Task objective → Output all of the data below exactly as given.

Data segment →
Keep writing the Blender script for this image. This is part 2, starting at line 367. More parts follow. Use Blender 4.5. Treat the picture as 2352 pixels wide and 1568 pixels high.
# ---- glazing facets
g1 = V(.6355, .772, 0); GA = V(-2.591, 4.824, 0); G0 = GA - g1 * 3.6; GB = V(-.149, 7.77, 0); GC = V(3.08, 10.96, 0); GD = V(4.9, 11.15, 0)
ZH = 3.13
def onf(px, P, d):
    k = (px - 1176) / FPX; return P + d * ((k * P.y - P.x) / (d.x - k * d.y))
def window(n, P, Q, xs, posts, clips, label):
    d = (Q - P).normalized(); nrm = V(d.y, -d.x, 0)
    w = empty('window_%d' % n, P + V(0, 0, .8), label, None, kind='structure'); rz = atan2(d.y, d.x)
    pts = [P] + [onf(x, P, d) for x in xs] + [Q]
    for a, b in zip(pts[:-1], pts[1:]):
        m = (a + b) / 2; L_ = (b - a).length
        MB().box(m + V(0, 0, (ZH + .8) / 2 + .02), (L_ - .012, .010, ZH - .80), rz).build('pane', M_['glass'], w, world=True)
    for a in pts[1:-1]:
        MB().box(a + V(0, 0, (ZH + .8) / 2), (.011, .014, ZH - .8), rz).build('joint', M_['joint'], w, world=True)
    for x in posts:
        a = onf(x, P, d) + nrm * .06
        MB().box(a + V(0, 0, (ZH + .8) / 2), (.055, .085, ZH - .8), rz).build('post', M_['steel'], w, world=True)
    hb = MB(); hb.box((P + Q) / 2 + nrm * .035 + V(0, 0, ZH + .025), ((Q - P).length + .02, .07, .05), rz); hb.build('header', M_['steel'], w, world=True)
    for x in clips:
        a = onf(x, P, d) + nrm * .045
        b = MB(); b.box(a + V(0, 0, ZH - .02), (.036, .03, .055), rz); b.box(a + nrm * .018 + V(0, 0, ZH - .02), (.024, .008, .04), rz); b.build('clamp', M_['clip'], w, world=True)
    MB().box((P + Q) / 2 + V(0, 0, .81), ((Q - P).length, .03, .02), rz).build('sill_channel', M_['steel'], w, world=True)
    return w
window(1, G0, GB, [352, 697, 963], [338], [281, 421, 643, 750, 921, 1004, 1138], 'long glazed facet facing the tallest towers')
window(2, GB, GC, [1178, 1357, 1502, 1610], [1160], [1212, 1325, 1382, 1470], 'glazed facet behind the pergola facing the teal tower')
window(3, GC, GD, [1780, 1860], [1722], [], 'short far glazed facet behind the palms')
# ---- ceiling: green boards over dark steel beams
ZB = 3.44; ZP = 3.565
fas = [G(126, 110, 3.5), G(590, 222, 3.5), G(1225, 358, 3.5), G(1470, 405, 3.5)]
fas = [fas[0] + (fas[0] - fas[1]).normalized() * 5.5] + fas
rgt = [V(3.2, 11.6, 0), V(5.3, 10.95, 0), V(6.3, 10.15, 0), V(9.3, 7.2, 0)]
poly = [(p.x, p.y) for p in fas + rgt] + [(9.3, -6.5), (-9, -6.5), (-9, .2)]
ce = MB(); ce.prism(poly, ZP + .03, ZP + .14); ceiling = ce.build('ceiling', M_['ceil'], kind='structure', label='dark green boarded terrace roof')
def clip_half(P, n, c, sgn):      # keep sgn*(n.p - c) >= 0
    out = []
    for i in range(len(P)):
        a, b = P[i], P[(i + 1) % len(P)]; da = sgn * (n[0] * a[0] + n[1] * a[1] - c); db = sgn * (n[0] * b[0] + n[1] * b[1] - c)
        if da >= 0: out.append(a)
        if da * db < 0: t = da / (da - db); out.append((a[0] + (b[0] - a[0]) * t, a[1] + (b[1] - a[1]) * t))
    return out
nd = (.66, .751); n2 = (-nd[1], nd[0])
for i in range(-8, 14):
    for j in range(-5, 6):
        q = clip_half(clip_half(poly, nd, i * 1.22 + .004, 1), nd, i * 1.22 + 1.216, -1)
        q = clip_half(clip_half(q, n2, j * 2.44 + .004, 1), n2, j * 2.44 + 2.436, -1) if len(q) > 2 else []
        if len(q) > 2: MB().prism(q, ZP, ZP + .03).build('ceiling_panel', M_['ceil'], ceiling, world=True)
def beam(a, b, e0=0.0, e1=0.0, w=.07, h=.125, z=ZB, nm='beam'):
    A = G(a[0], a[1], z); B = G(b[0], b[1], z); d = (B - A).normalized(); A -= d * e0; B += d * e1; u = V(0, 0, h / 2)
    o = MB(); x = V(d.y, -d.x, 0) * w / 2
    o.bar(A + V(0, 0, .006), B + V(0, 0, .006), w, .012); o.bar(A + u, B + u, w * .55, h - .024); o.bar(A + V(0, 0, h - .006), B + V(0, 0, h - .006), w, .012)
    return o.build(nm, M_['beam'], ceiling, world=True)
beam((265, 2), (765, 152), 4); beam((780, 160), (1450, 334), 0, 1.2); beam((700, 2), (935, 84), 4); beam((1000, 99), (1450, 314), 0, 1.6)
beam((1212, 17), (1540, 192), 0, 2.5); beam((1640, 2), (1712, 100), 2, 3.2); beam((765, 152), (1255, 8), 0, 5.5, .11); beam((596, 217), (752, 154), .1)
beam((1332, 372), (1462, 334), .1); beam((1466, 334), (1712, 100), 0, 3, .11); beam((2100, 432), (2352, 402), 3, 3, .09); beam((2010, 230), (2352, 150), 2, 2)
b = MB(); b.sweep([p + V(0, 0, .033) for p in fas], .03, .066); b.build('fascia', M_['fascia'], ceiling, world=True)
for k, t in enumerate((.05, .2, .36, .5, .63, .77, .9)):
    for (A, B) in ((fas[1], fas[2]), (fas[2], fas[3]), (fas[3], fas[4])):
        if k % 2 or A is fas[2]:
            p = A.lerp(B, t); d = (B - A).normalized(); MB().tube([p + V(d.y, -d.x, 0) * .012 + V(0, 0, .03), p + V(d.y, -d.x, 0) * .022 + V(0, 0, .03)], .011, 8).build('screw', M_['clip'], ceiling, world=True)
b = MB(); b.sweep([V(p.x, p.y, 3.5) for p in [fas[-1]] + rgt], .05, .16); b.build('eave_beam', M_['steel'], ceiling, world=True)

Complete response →
Keep writing the Blender script for this image. This is part 2, starting at line 367. More parts follow. Use Blender 4.5. Treat the picture as 2352 pixels wide and 1568 pixels high.
# ---- glazing facets
g1 = V(.6355, .772, 0); GA = V(-2.591, 4.824, 0); G0 = GA - g1 * 3.6; GB = V(-.149, 7.77, 0); GC = V(3.08, 10.96, 0); GD = V(4.9, 11.15, 0)
ZH = 3.13
def onf(px, P, d):
    k = (px - 1176) / FPX; return P + d * ((k * P.y - P.x) / (d.x - k * d.y))
def window(n, P, Q, xs, posts, clips, label):
    d = (Q - P).normalized(); nrm = V(d.y, -d.x, 0)
    w = empty('window_%d' % n, P + V(0, 0, .8), label, None, kind='structure'); rz = atan2(d.y, d.x)
    pts = [P] + [onf(x, P, d) for x in xs] + [Q]
    for a, b in zip(pts[:-1], pts[1:]):
        m = (a + b) / 2; L_ = (b - a).length
        MB().box(m + V(0, 0, (ZH + .8) / 2 + .02), (L_ - .012, .010, ZH - .80), rz).build('pane', M_['glass'], w, world=True)
    for a in pts[1:-1]:
        MB().box(a + V(0, 0, (ZH + .8) / 2), (.011, .014, ZH - .8), rz).build('joint', M_['joint'], w, world=True)
    for x in posts:
        a = onf(x, P, d) + nrm * .06
        MB().box(a + V(0, 0, (ZH + .8) / 2), (.055, .085, ZH - .8), rz).build('post', M_['steel'], w, world=True)
    hb = MB(); hb.box((P + Q) / 2 + nrm * .035 + V(0, 0, ZH + .025), ((Q - P).length + .02, .07, .05), rz); hb.build('header', M_['steel'], w, world=True)
    for x in clips:
        a = onf(x, P, d) + nrm * .045
        b = MB(); b.box(a + V(0, 0, ZH - .02), (.036, .03, .055), rz); b.box(a + nrm * .018 + V(0, 0, ZH - .02), (.024, .008, .04), rz); b.build('clamp', M_['clip'], w, world=True)
    MB().box((P + Q) / 2 + V(0, 0, .81), ((Q - P).length, .03, .02), rz).build('sill_channel', M_['steel'], w, world=True)
    return w
window(1, G0, GB, [352, 697, 963], [338], [281, 421, 643, 750, 921, 1004, 1138], 'long glazed facet facing the tallest towers')
window(2, GB, GC, [1178, 1357, 1502, 1610], [1160], [1212, 1325, 1382, 1470], 'glazed facet behind the pergola facing the teal tower')
window(3, GC, GD, [1780, 1860], [1722], [], 'short far glazed facet behind the palms')
# ---- ceiling: green boards over dark steel beams
ZB = 3.44; ZP = 3.565
fas = [G(126, 110, 3.5), G(590, 222, 3.5), G(1225, 358, 3.5), G(1470, 405, 3.5)]
fas = [fas[0] + (fas[0] - fas[1]).normalized() * 5.5] + fas
rgt = [V(3.2, 11.6, 0), V(5.3, 10.95, 0), V(6.3, 10.15, 0), V(9.3, 7.2, 0)]
poly = [(p.x, p.y) for p in fas + rgt] + [(9.3, -6.5), (-9, -6.5), (-9, .2)]
ce = MB(); ce.prism(poly, ZP + .03, ZP + .14); ceiling = ce.build('ceiling', M_['ceil'], kind='structure', label='dark green boarded terrace roof')
def clip_half(P, n, c, sgn):      # keep sgn*(n.p - c) >= 0
    out = []
    for i in range(len(P)):
        a, b = P[i], P[(i + 1) % len(P)]; da = sgn * (n[0] * a[0] + n[1] * a[1] - c); db = sgn * (n[0] * b[0] + n[1] * b[1] - c)
        if da >= 0: out.append(a)
        if da * db < 0: t = da / (da - db); out.append((a[0] + (b[0] - a[0]) * t, a[1] + (b[1] - a[1]) * t))
    return out
nd = (.66, .751); n2 = (-nd[1], nd[0])
for i in range(-8, 14):
    for j in range(-5, 6):
        q = clip_half(clip_half(poly, nd, i * 1.22 + .004, 1), nd, i * 1.22 + 1.216, -1)
        q = clip_half(clip_half(q, n2, j * 2.44 + .004, 1), n2, j * 2.44 + 2.436, -1) if len(q) > 2 else []
        if len(q) > 2: MB().prism(q, ZP, ZP + .03).build('ceiling_panel', M_['ceil'], ceiling, world=True)
def beam(a, b, e0=0.0, e1=0.0, w=.07, h=.125, z=ZB, nm='beam'):
    A = G(a[0], a[1], z); B = G(b[0], b[1], z); d = (B - A).normalized(); A -= d * e0; B += d * e1; u = V(0, 0, h / 2)
    o = MB(); x = V(d.y, -d.x, 0) * w / 2
    o.bar(A + V(0, 0, .006), B + V(0, 0, .006), w, .012); o.bar(A + u, B + u, w * .55, h - .024); o.bar(A + V(0, 0, h - .006), B + V(0, 0, h - .006), w, .012)
    return o.build(nm, M_['beam'], ceiling, world=True)
beam((265, 2), (765, 152), 4); beam((780, 160), (1450, 334), 0, 1.2); beam((700, 2), (935, 84), 4); beam((1000, 99), (1450, 314), 0, 1.6)
beam((1212, 17), (1540, 192), 0, 2.5); beam((1640, 2), (1712, 100), 2, 3.2); beam((765, 152), (1255, 8), 0, 5.5, .11); beam((596, 217), (752, 154), .1)
beam((1332, 372), (1462, 334), .1); beam((1466, 334), (1712, 100), 0, 3, .11); beam((2100, 432), (2352, 402), 3, 3, .09); beam((2010, 230), (2352, 150), 2, 2)
b = MB(); b.sweep([p + V(0, 0, .033) for p in fas], .03, .066); b.build('fascia', M_['fascia'], ceiling, world=True)
for k, t in enumerate((.05, .2, .36, .5, .63, .77, .9)):
    for (A, B) in ((fas[1], fas[2]), (fas[2], fas[3]), (fas[3], fas[4])):
        if k % 2 or A is fas[2]:
            p = A.lerp(B, t); d = (B - A).normalized(); MB().tube([p + V(d.y, -d.x, 0) * .012 + V(0, 0, .03), p + V(d.y, -d.x, 0) * .022 + V(0, 0, .03)], .011, 8).build('screw', M_['clip'], ceiling, world=True)
b = MB(); b.sweep([V(p.x, p.y, 3.5) for p in [fas[-1]] + rgt], .05, .16); b.build('eave_beam', M_['steel'], ceiling, world=True)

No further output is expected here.